Provided data:
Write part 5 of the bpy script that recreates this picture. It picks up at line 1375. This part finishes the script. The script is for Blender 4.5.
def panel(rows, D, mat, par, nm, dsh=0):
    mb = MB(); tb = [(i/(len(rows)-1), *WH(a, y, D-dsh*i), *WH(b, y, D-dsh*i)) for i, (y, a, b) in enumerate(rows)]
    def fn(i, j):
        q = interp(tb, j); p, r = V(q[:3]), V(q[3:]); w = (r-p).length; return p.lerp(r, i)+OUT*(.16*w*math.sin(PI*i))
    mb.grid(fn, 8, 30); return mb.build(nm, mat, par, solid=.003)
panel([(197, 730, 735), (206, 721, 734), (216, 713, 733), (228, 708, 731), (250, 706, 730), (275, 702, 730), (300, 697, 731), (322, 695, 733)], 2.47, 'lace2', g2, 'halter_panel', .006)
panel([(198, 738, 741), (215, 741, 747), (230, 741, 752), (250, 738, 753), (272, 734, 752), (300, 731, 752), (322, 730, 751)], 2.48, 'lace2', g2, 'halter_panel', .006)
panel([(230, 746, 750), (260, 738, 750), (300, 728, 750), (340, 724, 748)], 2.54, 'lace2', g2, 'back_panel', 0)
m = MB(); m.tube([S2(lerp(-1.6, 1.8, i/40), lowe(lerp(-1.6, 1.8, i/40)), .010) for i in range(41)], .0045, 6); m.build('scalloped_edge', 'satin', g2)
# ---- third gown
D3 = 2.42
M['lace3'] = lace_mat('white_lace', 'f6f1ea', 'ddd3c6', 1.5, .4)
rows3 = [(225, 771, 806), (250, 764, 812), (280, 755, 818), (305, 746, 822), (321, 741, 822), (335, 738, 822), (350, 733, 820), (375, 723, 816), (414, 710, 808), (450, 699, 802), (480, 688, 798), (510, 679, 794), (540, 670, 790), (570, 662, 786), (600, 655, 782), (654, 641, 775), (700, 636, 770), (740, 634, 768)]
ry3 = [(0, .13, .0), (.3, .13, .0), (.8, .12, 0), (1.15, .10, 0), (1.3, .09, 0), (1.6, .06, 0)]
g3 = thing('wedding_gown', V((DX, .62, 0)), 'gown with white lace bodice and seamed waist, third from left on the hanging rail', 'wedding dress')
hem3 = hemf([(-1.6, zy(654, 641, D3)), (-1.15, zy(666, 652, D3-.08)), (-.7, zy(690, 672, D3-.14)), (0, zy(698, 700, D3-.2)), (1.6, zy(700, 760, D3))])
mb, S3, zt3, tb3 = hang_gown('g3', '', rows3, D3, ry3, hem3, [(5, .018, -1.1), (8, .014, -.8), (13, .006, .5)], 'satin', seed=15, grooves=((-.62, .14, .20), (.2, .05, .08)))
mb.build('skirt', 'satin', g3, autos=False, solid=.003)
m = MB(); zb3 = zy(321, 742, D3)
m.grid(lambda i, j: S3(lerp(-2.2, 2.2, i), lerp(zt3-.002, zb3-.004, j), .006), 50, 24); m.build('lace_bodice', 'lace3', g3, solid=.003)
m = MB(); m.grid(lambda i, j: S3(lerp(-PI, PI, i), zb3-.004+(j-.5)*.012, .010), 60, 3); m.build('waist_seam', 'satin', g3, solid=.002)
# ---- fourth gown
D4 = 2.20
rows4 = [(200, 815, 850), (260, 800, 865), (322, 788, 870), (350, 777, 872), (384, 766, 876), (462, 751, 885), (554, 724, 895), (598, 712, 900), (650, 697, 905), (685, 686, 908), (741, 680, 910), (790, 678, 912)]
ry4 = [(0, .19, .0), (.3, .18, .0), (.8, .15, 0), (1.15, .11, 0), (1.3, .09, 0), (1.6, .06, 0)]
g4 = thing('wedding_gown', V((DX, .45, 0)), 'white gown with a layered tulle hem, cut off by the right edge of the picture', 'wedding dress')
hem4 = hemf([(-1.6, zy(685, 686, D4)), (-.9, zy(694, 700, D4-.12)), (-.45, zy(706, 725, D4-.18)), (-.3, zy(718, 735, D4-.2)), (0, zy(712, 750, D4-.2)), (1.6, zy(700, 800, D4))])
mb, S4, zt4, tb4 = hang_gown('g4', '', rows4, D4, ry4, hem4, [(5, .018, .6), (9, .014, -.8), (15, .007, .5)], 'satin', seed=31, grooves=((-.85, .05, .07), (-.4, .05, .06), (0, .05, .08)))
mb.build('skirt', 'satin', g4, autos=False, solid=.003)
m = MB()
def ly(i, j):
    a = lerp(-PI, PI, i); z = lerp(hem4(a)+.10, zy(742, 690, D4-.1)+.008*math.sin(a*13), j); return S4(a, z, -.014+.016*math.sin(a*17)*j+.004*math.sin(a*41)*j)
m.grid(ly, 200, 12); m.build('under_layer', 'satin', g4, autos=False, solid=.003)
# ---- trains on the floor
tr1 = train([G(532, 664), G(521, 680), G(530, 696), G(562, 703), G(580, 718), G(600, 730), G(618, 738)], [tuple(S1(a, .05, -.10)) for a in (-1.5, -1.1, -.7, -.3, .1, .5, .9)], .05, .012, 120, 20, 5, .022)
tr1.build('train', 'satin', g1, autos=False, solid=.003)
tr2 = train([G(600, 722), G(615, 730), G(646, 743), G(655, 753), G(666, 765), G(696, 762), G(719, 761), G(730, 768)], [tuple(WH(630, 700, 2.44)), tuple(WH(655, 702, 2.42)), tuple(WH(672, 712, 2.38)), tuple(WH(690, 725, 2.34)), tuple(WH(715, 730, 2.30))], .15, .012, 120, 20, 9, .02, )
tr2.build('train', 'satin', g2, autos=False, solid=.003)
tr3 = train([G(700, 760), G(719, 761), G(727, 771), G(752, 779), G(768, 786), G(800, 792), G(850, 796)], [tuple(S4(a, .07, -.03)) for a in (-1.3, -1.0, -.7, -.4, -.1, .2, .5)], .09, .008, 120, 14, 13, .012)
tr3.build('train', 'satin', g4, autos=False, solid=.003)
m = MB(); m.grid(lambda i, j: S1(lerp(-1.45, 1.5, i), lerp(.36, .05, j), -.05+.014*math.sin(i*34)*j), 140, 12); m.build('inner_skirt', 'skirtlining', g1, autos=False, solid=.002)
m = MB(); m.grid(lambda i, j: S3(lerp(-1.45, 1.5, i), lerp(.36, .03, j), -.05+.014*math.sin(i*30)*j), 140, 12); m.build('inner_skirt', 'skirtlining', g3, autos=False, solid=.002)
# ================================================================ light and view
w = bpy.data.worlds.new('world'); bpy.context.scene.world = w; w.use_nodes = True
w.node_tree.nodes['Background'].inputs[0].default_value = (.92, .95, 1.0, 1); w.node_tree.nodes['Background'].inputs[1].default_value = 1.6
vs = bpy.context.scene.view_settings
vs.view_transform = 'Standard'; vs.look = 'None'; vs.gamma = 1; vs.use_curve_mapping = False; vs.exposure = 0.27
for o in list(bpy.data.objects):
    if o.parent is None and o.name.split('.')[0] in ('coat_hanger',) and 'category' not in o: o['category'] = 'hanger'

Given exercise:
Extract the complete data, matching each line exactly.

Expected output:
Write part 5 of the bpy script that recreates this picture. It picks up at line 1375. This part finishes the script. The script is for Blender 4.5.
def panel(rows, D, mat, par, nm, dsh=0):
    mb = MB(); tb = [(i/(len(rows)-1), *WH(a, y, D-dsh*i), *WH(b, y, D-dsh*i)) for i, (y, a, b) in enumerate(rows)]
    def fn(i, j):
        q = interp(tb, j); p, r = V(q[:3]), V(q[3:]); w = (r-p).length; return p.lerp(r, i)+OUT*(.16*w*math.sin(PI*i))
    mb.grid(fn, 8, 30); return mb.build(nm, mat, par, solid=.003)
panel([(197, 730, 735), (206, 721, 734), (216, 713, 733), (228, 708, 731), (250, 706, 730), (275, 702, 730), (300, 697, 731), (322, 695, 733)], 2.47, 'lace2', g2, 'halter_panel', .006)
panel([(198, 738, 741), (215, 741, 747), (230, 741, 752), (250, 738, 753), (272, 734, 752), (300, 731, 752), (322, 730, 751)], 2.48, 'lace2', g2, 'halter_panel', .006)
panel([(230, 746, 750), (260, 738, 750), (300, 728, 750), (340, 724, 748)], 2.54, 'lace2', g2, 'back_panel', 0)
m = MB(); m.tube([S2(lerp(-1.6, 1.8, i/40), lowe(lerp(-1.6, 1.8, i/40)), .010) for i in range(41)], .0045, 6); m.build('scalloped_edge', 'satin', g2)
# ---- third gown
D3 = 2.42
M['lace3'] = lace_mat('white_lace', 'f6f1ea', 'ddd3c6', 1.5, .4)
rows3 = [(225, 771, 806), (250, 764, 812), (280, 755, 818), (305, 746, 822), (321, 741, 822), (335, 738, 822), (350, 733, 820), (375, 723, 816), (414, 710, 808), (450, 699, 802), (480, 688, 798), (510, 679, 794), (540, 670, 790), (570, 662, 786), (600, 655, 782), (654, 641, 775), (700, 636, 770), (740, 634, 768)]
ry3 = [(0, .13, .0), (.3, .13, .0), (.8, .12, 0), (1.15, .10, 0), (1.3, .09, 0), (1.6, .06, 0)]
g3 = thing('wedding_gown', V((DX, .62, 0)), 'gown with white lace bodice and seamed waist, third from left on the hanging rail', 'wedding dress')
hem3 = hemf([(-1.6, zy(654, 641, D3)), (-1.15, zy(666, 652, D3-.08)), (-.7, zy(690, 672, D3-.14)), (0, zy(698, 700, D3-.2)), (1.6, zy(700, 760, D3))])
mb, S3, zt3, tb3 = hang_gown('g3', '', rows3, D3, ry3, hem3, [(5, .018, -1.1), (8, .014, -.8), (13, .006, .5)], 'satin', seed=15, grooves=((-.62, .14, .20), (.2, .05, .08)))
mb.build('skirt', 'satin', g3, autos=False, solid=.003)
m = MB(); zb3 = zy(321, 742, D3)
m.grid(lambda i, j: S3(lerp(-2.2, 2.2, i), lerp(zt3-.002, zb3-.004, j), .006), 50, 24); m.build('lace_bodice', 'lace3', g3, solid=.003)
m = MB(); m.grid(lambda i, j: S3(lerp(-PI, PI, i), zb3-.004+(j-.5)*.012, .010), 60, 3); m.build('waist_seam', 'satin', g3, solid=.002)
# ---- fourth gown
D4 = 2.20
rows4 = [(200, 815, 850), (260, 800, 865), (322, 788, 870), (350, 777, 872), (384, 766, 876), (462, 751, 885), (554, 724, 895), (598, 712, 900), (650, 697, 905), (685, 686, 908), (741, 680, 910), (790, 678, 912)]
ry4 = [(0, .19, .0), (.3, .18, .0), (.8, .15, 0), (1.15, .11, 0), (1.3, .09, 0), (1.6, .06, 0)]
g4 = thing('wedding_gown', V((DX, .45, 0)), 'white gown with a layered tulle hem, cut off by the right edge of the picture', 'wedding dress')
hem4 = hemf([(-1.6, zy(685, 686, D4)), (-.9, zy(694, 700, D4-.12)), (-.45, zy(706, 725, D4-.18)), (-.3, zy(718, 735, D4-.2)), (0, zy(712, 750, D4-.2)), (1.6, zy(700, 800, D4))])
mb, S4, zt4, tb4 = hang_gown('g4', '', rows4, D4, ry4, hem4, [(5, .018, .6), (9, .014, -.8), (15, .007, .5)], 'satin', seed=31, grooves=((-.85, .05, .07), (-.4, .05, .06), (0, .05, .08)))
mb.build('skirt', 'satin', g4, autos=False, solid=.003)
m = MB()
def ly(i, j):
    a = lerp(-PI, PI, i); z = lerp(hem4(a)+.10, zy(742, 690, D4-.1)+.008*math.sin(a*13), j); return S4(a, z, -.014+.016*math.sin(a*17)*j+.004*math.sin(a*41)*j)
m.grid(ly, 200, 12); m.build('under_layer', 'satin', g4, autos=False, solid=.003)
# ---- trains on the floor
tr1 = train([G(532, 664), G(521, 680), G(530, 696), G(562, 703), G(580, 718), G(600, 730), G(618, 738)], [tuple(S1(a, .05, -.10)) for a in (-1.5, -1.1, -.7, -.3, .1, .5, .9)], .05, .012, 120, 20, 5, .022)
tr1.build('train', 'satin', g1, autos=False, solid=.003)
tr2 = train([G(600, 722), G(615, 730), G(646, 743), G(655, 753), G(666, 765), G(696, 762), G(719, 761), G(730, 768)], [tuple(WH(630, 700, 2.44)), tuple(WH(655, 702, 2.42)), tuple(WH(672, 712, 2.38)), tuple(WH(690, 725, 2.34)), tuple(WH(715, 730, 2.30))], .15, .012, 120, 20, 9, .02, )
tr2.build('train', 'satin', g2, autos=False, solid=.003)
tr3 = train([G(700, 760), G(719, 761), G(727, 771), G(752, 779), G(768, 786), G(800, 792), G(850, 796)], [tuple(S4(a, .07, -.03)) for a in (-1.3, -1.0, -.7, -.4, -.1, .2, .5)], .09, .008, 120, 14, 13, .012)
tr3.build('train', 'satin', g4, autos=False, solid=.003)
m = MB(); m.grid(lambda i, j: S1(lerp(-1.45, 1.5, i), lerp(.36, .05, j), -.05+.014*math.sin(i*34)*j), 140, 12); m.build('inner_skirt', 'skirtlining', g1, autos=False, solid=.002)
m = MB(); m.grid(lambda i, j: S3(lerp(-1.45, 1.5, i), lerp(.36, .03, j), -.05+.014*math.sin(i*30)*j), 140, 12); m.build('inner_skirt', 'skirtlining', g3, autos=False, solid=.002)
# ================================================================ light and view
w = bpy.data.worlds.new('world'); bpy.context.scene.world = w; w.use_nodes = True
w.node_tree.nodes['Background'].inputs[0].default_value = (.92, .95, 1.0, 1); w.node_tree.nodes['Background'].inputs[1].default_value = 1.6
vs = bpy.context.scene.view_settings
vs.view_transform = 'Standard'; vs.look = 'None'; vs.gamma = 1; vs.use_curve_mapping = False; vs.exposure = 0.27
for o in list(bpy.data.objects):
    if o.parent is None and o.name.split('.')[0] in ('coat_hanger',) and 'category' not in o: o['category'] = 'hanger'